_OBJECTIVE_
Copy out all lines carrying the word "script".

_RECORDS PROVIDED_
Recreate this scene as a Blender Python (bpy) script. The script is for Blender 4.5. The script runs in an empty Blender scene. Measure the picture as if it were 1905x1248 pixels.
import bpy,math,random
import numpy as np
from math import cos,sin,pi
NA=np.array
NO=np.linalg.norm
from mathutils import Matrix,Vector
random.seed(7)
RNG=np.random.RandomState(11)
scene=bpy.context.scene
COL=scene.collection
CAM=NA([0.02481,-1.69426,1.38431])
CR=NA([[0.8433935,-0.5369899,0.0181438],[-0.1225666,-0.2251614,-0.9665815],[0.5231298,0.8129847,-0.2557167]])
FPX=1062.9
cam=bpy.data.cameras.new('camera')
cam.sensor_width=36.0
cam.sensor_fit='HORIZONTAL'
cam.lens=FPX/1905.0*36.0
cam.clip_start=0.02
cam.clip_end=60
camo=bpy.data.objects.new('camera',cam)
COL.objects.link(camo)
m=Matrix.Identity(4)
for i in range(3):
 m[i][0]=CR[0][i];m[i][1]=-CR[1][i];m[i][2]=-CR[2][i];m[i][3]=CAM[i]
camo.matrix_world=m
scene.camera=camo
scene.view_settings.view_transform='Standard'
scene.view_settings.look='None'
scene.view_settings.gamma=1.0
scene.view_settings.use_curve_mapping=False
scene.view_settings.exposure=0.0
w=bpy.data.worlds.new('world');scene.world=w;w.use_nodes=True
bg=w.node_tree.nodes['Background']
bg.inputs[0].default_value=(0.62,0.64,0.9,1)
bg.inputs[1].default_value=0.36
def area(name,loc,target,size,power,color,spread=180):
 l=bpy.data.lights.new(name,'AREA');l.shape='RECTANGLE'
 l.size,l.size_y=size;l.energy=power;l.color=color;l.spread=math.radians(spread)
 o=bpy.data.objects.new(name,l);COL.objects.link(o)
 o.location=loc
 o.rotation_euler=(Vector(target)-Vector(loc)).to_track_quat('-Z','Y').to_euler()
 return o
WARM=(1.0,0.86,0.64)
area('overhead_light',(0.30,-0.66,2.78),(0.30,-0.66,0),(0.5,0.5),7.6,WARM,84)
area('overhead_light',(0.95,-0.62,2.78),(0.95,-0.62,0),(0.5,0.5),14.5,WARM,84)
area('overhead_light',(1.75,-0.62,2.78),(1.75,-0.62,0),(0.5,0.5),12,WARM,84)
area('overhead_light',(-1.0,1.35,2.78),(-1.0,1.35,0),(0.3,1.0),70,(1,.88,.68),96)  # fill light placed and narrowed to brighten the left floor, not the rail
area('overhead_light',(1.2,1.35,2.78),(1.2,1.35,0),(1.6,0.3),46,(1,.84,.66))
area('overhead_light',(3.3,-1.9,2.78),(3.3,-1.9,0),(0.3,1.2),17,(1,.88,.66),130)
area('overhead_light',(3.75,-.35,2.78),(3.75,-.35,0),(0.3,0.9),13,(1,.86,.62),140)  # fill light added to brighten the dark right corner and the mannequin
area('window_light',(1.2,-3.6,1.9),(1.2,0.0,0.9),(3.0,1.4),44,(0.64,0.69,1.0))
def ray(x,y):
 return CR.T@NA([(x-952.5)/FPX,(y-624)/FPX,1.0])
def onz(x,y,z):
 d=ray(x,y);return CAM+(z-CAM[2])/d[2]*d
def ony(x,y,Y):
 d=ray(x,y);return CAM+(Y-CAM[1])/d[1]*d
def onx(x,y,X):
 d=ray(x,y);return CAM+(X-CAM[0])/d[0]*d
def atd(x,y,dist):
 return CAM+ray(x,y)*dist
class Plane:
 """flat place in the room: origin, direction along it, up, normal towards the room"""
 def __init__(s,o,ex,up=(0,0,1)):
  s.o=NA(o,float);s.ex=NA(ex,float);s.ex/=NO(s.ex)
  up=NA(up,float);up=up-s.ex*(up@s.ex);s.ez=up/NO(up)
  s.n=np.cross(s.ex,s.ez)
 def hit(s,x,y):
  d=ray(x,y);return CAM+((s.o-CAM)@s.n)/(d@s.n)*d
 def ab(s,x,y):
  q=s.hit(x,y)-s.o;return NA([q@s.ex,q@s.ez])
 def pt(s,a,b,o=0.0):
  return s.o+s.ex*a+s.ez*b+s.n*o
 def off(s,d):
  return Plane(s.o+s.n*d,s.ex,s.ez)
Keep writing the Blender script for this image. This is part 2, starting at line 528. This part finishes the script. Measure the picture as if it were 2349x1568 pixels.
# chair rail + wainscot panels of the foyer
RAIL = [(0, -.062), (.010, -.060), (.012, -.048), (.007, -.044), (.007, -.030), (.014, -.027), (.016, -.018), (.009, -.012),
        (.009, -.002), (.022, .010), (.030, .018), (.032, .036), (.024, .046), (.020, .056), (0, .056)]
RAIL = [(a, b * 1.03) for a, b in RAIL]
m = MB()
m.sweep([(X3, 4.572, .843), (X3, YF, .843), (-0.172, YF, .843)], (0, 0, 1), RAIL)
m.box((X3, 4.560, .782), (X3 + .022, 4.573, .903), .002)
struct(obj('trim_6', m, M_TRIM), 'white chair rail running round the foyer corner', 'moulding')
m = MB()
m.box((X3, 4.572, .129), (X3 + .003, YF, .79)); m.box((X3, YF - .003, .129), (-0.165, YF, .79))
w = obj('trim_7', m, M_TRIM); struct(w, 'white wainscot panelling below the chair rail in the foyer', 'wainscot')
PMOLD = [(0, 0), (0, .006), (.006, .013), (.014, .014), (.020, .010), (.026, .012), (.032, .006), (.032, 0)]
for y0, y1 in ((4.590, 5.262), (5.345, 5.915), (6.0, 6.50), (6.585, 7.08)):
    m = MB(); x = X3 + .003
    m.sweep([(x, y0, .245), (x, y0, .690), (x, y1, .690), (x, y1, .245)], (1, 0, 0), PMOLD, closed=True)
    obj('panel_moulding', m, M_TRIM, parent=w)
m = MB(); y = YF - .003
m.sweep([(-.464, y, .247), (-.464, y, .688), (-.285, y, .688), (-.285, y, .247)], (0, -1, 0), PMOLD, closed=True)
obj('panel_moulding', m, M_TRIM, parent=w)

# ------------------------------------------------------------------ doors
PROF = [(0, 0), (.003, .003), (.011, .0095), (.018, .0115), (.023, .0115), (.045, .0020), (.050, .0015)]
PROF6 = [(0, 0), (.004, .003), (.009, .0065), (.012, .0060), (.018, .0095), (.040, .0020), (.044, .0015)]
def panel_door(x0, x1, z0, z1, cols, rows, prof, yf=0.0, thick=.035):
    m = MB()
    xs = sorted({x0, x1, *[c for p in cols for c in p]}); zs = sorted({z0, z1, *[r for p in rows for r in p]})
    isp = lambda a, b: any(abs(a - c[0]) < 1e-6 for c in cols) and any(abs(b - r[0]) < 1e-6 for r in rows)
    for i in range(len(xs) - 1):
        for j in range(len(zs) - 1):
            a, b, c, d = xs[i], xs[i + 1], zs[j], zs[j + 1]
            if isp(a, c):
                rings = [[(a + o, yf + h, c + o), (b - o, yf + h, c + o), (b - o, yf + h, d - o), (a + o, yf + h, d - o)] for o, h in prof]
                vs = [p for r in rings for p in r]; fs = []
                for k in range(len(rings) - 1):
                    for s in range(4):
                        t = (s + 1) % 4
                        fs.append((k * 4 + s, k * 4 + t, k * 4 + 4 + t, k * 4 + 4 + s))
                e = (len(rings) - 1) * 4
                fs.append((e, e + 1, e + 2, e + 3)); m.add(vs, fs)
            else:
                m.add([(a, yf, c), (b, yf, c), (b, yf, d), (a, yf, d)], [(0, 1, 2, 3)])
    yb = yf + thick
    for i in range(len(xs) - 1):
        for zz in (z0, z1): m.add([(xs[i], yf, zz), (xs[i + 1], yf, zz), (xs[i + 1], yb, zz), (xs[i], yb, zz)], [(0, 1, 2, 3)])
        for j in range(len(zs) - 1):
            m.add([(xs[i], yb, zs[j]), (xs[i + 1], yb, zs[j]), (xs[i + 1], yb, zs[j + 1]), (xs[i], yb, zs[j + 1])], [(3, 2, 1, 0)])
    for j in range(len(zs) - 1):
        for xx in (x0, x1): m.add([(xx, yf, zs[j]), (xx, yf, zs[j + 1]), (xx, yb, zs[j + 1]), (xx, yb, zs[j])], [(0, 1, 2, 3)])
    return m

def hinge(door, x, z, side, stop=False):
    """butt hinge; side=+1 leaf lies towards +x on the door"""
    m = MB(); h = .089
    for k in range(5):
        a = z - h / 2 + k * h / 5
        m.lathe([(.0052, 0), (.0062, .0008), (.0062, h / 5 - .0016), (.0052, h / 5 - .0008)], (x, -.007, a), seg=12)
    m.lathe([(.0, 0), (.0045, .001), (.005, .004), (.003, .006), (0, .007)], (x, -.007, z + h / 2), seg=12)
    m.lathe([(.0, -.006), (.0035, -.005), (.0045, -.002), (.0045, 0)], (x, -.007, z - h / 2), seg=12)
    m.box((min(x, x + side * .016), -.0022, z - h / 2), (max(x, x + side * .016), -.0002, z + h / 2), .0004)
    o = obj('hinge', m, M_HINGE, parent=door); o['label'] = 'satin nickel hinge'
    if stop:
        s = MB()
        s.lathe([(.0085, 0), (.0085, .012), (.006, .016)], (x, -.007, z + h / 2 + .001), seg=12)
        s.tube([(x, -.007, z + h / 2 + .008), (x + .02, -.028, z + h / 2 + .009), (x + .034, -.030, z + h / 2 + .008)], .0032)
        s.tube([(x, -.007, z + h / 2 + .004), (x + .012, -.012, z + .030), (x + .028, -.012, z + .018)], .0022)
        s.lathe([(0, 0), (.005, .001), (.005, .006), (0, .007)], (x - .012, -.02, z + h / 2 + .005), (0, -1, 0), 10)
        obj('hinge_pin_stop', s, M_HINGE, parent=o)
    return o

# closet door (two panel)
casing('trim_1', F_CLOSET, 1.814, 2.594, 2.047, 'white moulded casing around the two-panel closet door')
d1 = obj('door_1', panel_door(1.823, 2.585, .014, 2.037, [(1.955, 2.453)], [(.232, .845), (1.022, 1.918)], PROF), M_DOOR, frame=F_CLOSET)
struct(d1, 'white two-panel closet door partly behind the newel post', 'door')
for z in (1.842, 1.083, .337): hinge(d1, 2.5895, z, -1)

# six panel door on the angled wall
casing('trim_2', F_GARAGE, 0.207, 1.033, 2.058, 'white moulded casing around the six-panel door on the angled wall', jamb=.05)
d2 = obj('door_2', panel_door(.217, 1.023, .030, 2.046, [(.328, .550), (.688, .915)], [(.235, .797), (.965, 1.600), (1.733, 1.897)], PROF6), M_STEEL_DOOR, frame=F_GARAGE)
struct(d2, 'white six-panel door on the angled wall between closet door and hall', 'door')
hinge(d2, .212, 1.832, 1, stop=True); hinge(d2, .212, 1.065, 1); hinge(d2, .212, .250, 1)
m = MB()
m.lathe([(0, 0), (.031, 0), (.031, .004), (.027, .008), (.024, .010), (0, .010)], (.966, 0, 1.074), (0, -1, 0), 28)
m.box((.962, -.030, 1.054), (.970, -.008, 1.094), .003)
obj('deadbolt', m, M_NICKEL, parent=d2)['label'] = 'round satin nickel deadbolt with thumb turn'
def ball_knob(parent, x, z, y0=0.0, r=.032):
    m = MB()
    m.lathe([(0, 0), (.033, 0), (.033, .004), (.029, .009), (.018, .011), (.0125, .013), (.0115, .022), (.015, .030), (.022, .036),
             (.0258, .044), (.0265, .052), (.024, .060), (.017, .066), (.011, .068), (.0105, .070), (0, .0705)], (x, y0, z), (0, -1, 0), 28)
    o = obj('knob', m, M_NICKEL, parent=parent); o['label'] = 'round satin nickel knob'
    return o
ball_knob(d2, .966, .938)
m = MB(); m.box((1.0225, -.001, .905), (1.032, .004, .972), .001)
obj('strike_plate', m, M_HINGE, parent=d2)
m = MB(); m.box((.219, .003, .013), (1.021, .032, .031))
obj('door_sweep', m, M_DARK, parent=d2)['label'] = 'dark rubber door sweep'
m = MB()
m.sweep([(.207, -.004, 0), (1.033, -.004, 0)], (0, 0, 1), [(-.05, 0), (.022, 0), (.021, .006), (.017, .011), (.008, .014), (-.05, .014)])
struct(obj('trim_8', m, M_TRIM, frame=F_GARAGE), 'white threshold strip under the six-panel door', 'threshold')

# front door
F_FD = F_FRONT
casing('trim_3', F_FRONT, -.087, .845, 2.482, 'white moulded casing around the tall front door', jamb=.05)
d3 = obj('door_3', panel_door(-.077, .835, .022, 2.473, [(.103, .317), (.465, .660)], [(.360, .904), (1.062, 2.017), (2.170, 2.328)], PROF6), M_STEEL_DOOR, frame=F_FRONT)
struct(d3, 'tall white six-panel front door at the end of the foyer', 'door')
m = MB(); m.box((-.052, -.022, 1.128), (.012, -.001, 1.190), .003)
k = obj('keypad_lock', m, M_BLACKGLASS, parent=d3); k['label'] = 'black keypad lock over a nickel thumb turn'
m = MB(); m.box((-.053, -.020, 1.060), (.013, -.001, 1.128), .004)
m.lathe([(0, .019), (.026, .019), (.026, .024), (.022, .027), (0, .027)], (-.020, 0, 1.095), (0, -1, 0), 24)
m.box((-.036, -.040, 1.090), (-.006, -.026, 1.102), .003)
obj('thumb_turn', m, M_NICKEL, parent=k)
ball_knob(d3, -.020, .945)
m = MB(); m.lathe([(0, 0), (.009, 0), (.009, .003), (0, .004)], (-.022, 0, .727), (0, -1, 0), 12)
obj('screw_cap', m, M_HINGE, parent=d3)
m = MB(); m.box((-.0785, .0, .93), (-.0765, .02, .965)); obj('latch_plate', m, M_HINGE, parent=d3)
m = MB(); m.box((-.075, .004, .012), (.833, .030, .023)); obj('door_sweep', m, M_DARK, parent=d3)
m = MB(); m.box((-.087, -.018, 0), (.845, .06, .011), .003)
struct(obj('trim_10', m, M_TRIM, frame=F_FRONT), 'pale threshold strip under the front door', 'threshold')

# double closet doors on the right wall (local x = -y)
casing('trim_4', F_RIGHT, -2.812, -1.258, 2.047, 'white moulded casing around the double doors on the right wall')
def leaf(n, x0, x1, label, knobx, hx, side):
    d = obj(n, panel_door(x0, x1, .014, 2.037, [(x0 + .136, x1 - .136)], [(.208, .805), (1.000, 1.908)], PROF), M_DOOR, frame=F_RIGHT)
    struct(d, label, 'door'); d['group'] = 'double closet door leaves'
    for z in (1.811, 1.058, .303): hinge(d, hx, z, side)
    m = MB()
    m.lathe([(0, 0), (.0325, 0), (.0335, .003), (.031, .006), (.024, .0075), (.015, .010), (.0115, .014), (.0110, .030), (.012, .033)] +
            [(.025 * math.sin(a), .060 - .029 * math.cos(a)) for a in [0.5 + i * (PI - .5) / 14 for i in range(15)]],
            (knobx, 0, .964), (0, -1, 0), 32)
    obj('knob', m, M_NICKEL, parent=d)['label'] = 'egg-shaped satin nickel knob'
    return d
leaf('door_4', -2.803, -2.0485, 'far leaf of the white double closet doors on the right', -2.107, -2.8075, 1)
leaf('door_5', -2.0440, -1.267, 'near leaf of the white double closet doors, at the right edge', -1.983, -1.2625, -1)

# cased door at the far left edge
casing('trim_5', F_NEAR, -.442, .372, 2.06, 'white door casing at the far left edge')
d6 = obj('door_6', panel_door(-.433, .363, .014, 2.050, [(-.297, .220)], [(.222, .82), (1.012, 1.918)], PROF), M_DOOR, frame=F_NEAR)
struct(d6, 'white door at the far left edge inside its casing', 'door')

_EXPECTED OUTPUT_
Recreate this scene as a Blender Python (bpy) script. The script is for Blender 4.5. The script runs in an empty Blender scene. Measure the picture as if it were 1905x1248 pixels.
Keep writing the Blender script for this image. This is part 2, starting at line 528. This part finishes the script. Measure the picture as if it were 2349x1568 pixels.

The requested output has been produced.